Without the pictures, return all of the material exactly as written.
·····
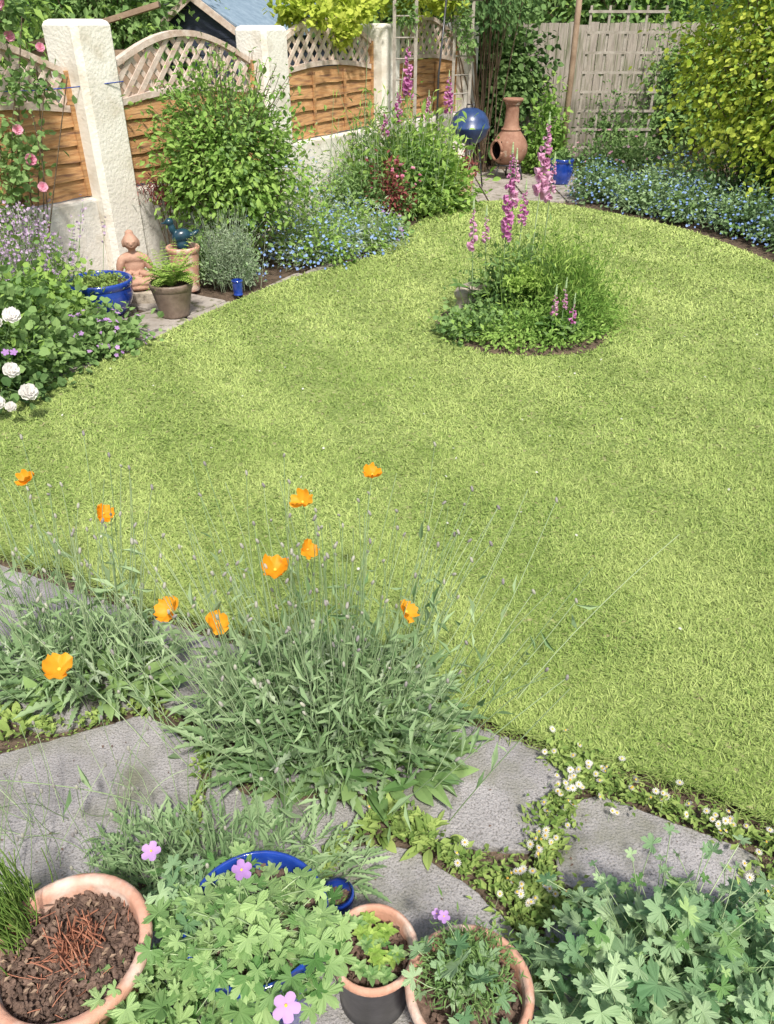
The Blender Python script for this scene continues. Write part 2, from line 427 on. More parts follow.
def grassband(y0, y1, dens, w, l):
    x0 = -min(4.0, .62 * y1 + .9); x1 = min(4.0, .62 * y1 + .9)
    n = int((x1 - x0) * (y1 - y0) * dens)
    P = np.c_[rng.uniform(x0, x1, n), rng.uniform(y0, y1, n)]
    P = P[np.abs(P[:, 0]) < .60 * P[:, 1] + .5]
    P = P[inpoly(P, lawnpoly)]
    an = np.arctan2(P[:, 1] - IS[1], P[:, 0] - IS[0])
    P = P[np.hypot(P[:, 0] - IS[0], P[:, 1] - IS[1]) > IR + .01 + .02 * np.sin(an * 5)]
    x, y = P[:, 0], P[:, 1]; n = len(P)
    q = x * .9 + y * .43
    pat = .5 + .06 * np.sin(3.1 * x + 1.3 * y) + .06 * np.sin(1.7 * y - 2.3 * x + 2) + .10 * np.sin(5 * x + 3 * np.sin(2 * y)) * np.sin(4.2 * y + 1) + .12 * np.sin(15 * x + 5 * y + 2 * np.sin(7 * y)) * np.sin(11 * y + 3 * np.sin(5 * x)) + .09 * np.sin(37 * x + 9 * np.sin(9 * y)) * np.sin(31 * y + 5 * np.sin(12 * x)) + .06 * np.tanh(3 * np.sin(q * 7.5))
    keep = rng.random(n) < .6 + .5 * pat
    P = P[keep]; pat = pat[keep]; q = q[keep]; n = len(P)
    st = np.sign(np.sin(q * 7.5))
    d = np.c_[rng.normal(size=(n, 1)) * .9, rng.normal(size=(n, 1)) * .9 + .25 * st[:, None], .25 + .5 * rng.random((n, 1))]
    up = np.c_[rng.normal(size=(n, 2)) * .25, np.ones(n)]
    L_ = l * (.5 + .9 * rng.random(n)) * (.75 + .5 * pat)
    sc = np.c_[w * (.6 + .8 * rng.random(n)), L_, L_]
    v = np.clip(.14 + .72 * pat + .65 * (rng.random(n) - .5) + .07 * (P[:, 1] - 4) / 4, 0, 1)
    lawn.inst(BLADE, np.c_[P, np.full(n, .004)], frames(d, up), sc, M_grass, v)
grassband(1.0, 2.6, 34000, .0032, .027)
grassband(2.6, 3.4, 22000, .0038, .026)
grassband(3.4, 4.8, 12500, .0050, .026)
grassband(4.8, 7.0, 6500, .0070, .027)
grassband(7.0, 10.0, 3200, .010, .030)
fe = front[rng.integers(0, len(front), 7000)] + rng.normal(size=(7000, 2)) * [.02, .016]
d = np.c_[rng.normal(size=(7000, 1)) * .6, -np.abs(rng.normal(size=(7000, 1))) * .7, .4 + .5 * rng.random(7000)]
lawn.inst(BLADE, np.c_[fe, np.full(7000, 0.)], frames(d, np.tile([0, 0, 1.], (7000, 1))), np.c_[np.full(7000, .0034), .04 * (.5 + rng.random(7000)), .04 * np.ones(7000)], M_grass)
P = np.c_[rng.uniform(-2, 3, 90), rng.uniform(1.6, 6, 90)]; P = P[inpoly(P, lawnpoly)]
lawn.inst(DAISY, np.c_[P, np.full(len(P), .025)], nframes(np.tile([0, 0, 1.], (len(P), 1)) + rng.normal(size=(len(P), 3)) * .3), .007, F_white)
pc = np.c_[rng.uniform(-2, 3, 110), rng.uniform(1.5, 6, 110)]
P = pc[rng.integers(0, 110, 11000)] + rng.normal(size=(11000, 2)) * .08; P = P[inpoly(P, lawnpoly)]; n = len(P)
lawn.inst(LEAF, np.c_[P, .012 + .01 * rng.random(n)], frames(np.c_[rng.normal(size=(n, 2)), .2 * np.ones(n)], np.tile([0, 0, 1.], (n, 1))), .014 * (.6 + .6 * rng.random(n)), L_moss)
lawn.build()

# ------------------------------------------------------------------ paving
def slab(mb, poly, z=0.0, mat=M_slab, th=.035, rnd=.02):
    P = np.array(poly, float)
    for _ in range(2):
        Q = []
        for i in range(len(P)):
            a, b = P[i], P[(i + 1) % len(P)]
            L_ = np.linalg.norm(b - a); q = min(.25, rnd / max(L_, 1e-6))
            Q += [a + (b - a) * q, b + (a - b) * q]
        P = np.array(Q)
    Q = []
    for i in range(len(P)):
        a, b = P[i], P[(i + 1) % len(P)]
        m = max(1, int(np.linalg.norm(b - a) / .02))
        for j in range(m): Q.append(a + (b - a) * j / m + rng.normal(size=2) * .0022)
    P = np.array(Q); c = P.mean(0); n = len(P)
    dd = norm(c - P)
    tx, ty = rng.normal(size=2) * .006
    def lay(Pq, z): return np.c_[Pq, z + (Pq[:, 0] - c[0]) * tx + (Pq[:, 1] - c[1]) * ty]
    V = np.vstack([lay(P, z - th), lay(P, z - .005), lay(P + dd * .001, z - .0015), lay(P + dd * .004, z)])
    ar = np.sum(P[:, 0] * np.roll(P[:, 1], -1) - np.roll(P[:, 0], -1) * P[:, 1])
    F = []
    for r in range(3):
        for j in range(n):
            f = (r * n + j, r * n + (j + 1) % n, r * n + n + (j + 1) % n, r * n + n + j)
            F.append(f if ar > 0 else f[::-1])
    top = np.arange(3 * n, 4 * n) if ar > 0 else np.arange(3 * n, 4 * n)[::-1]
    mb.add(V, [np.array(F), top[None]], mat, rng.random())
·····
Solved problem.
The Blender Python script for this scene continues. Write part 2, from line 427 on. More parts follow.
def grassband(y0, y1, dens, w, l):
    x0 = -min(4.0, .62 * y1 + .9); x1 = min(4.0, .62 * y1 + .9)
    n = int((x1 - x0) * (y1 - y0) * dens)
    P = np.c_[rng.uniform(x0, x1, n), rng.uniform(y0, y1, n)]
    P = P[np.abs(P[:, 0]) < .60 * P[:, 1] + .5]
    P = P[inpoly(P, lawnpoly)]
    an = np.arctan2(P[:, 1] - IS[1], P[:, 0] - IS[0])
    P = P[np.hypot(P[:, 0] - IS[0], P[:, 1] - IS[1]) > IR + .01 + .02 * np.sin(an * 5)]
    x, y = P[:, 0], P[:, 1]; n = len(P)
    q = x * .9 + y * .43
    pat = .5 + .06 * np.sin(3.1 * x + 1.3 * y) + .06 * np.sin(1.7 * y - 2.3 * x + 2) + .10 * np.sin(5 * x + 3 * np.sin(2 * y)) * np.sin(4.2 * y + 1) + .12 * np.sin(15 * x + 5 * y + 2 * np.sin(7 * y)) * np.sin(11 * y + 3 * np.sin(5 * x)) + .09 * np.sin(37 * x + 9 * np.sin(9 * y)) * np.sin(31 * y + 5 * np.sin(12 * x)) + .06 * np.tanh(3 * np.sin(q * 7.5))
    keep = rng.random(n) < .6 + .5 * pat
    P = P[keep]; pat = pat[keep]; q = q[keep]; n = len(P)
    st = np.sign(np.sin(q * 7.5))
    d = np.c_[rng.normal(size=(n, 1)) * .9, rng.normal(size=(n, 1)) * .9 + .25 * st[:, None], .25 + .5 * rng.random((n, 1))]
    up = np.c_[rng.normal(size=(n, 2)) * .25, np.ones(n)]
    L_ = l * (.5 + .9 * rng.random(n)) * (.75 + .5 * pat)
    sc = np.c_[w * (.6 + .8 * rng.random(n)), L_, L_]
    v = np.clip(.14 + .72 * pat + .65 * (rng.random(n) - .5) + .07 * (P[:, 1] - 4) / 4, 0, 1)
    lawn.inst(BLADE, np.c_[P, np.full(n, .004)], frames(d, up), sc, M_grass, v)
grassband(1.0, 2.6, 34000, .0032, .027)
grassband(2.6, 3.4, 22000, .0038, .026)
grassband(3.4, 4.8, 12500, .0050, .026)
grassband(4.8, 7.0, 6500, .0070, .027)
grassband(7.0, 10.0, 3200, .010, .030)
fe = front[rng.integers(0, len(front), 7000)] + rng.normal(size=(7000, 2)) * [.02, .016]
d = np.c_[rng.normal(size=(7000, 1)) * .6, -np.abs(rng.normal(size=(7000, 1))) * .7, .4 + .5 * rng.random(7000)]
lawn.inst(BLADE, np.c_[fe, np.full(7000, 0.)], frames(d, np.tile([0, 0, 1.], (7000, 1))), np.c_[np.full(7000, .0034), .04 * (.5 + rng.random(7000)), .04 * np.ones(7000)], M_grass)
P = np.c_[rng.uniform(-2, 3, 90), rng.uniform(1.6, 6, 90)]; P = P[inpoly(P, lawnpoly)]
lawn.inst(DAISY, np.c_[P, np.full(len(P), .025)], nframes(np.tile([0, 0, 1.], (len(P), 1)) + rng.normal(size=(len(P), 3)) * .3), .007, F_white)
pc = np.c_[rng.uniform(-2, 3, 110), rng.uniform(1.5, 6, 110)]
P = pc[rng.integers(0, 110, 11000)] + rng.normal(size=(11000, 2)) * .08; P = P[inpoly(P, lawnpoly)]; n = len(P)
lawn.inst(LEAF, np.c_[P, .012 + .01 * rng.random(n)], frames(np.c_[rng.normal(size=(n, 2)), .2 * np.ones(n)], np.tile([0, 0, 1.], (n, 1))), .014 * (.6 + .6 * rng.random(n)), L_moss)
lawn.build()

# ------------------------------------------------------------------ paving
def slab(mb, poly, z=0.0, mat=M_slab, th=.035, rnd=.02):
    P = np.array(poly, float)
    for _ in range(2):
        Q = []
        for i in range(len(P)):
            a, b = P[i], P[(i + 1) % len(P)]
            L_ = np.linalg.norm(b - a); q = min(.25, rnd / max(L_, 1e-6))
            Q += [a + (b - a) * q, b + (a - b) * q]
        P = np.array(Q)
    Q = []
    for i in range(len(P)):
        a, b = P[i], P[(i + 1) % len(P)]
        m = max(1, int(np.linalg.norm(b - a) / .02))
        for j in range(m): Q.append(a + (b - a) * j / m + rng.normal(size=2) * .0022)
    P = np.array(Q); c = P.mean(0); n = len(P)
    dd = norm(c - P)
    tx, ty = rng.normal(size=2) * .006
    def lay(Pq, z): return np.c_[Pq, z + (Pq[:, 0] - c[0]) * tx + (Pq[:, 1] - c[1]) * ty]
    V = np.vstack([lay(P, z - th), lay(P, z - .005), lay(P + dd * .001, z - .0015), lay(P + dd * .004, z)])
    ar = np.sum(P[:, 0] * np.roll(P[:, 1], -1) - np.roll(P[:, 0], -1) * P[:, 1])
    F = []
    for r in range(3):
        for j in range(n):
            f = (r * n + j, r * n + (j + 1) % n, r * n + n + (j + 1) % n, r * n + n + j)
            F.append(f if ar > 0 else f[::-1])
    top = np.arange(3 * n, 4 * n) if ar > 0 else np.arange(3 * n, 4 * n)[::-1]
    mb.add(V, [np.array(F), top[None]], mat, rng.random())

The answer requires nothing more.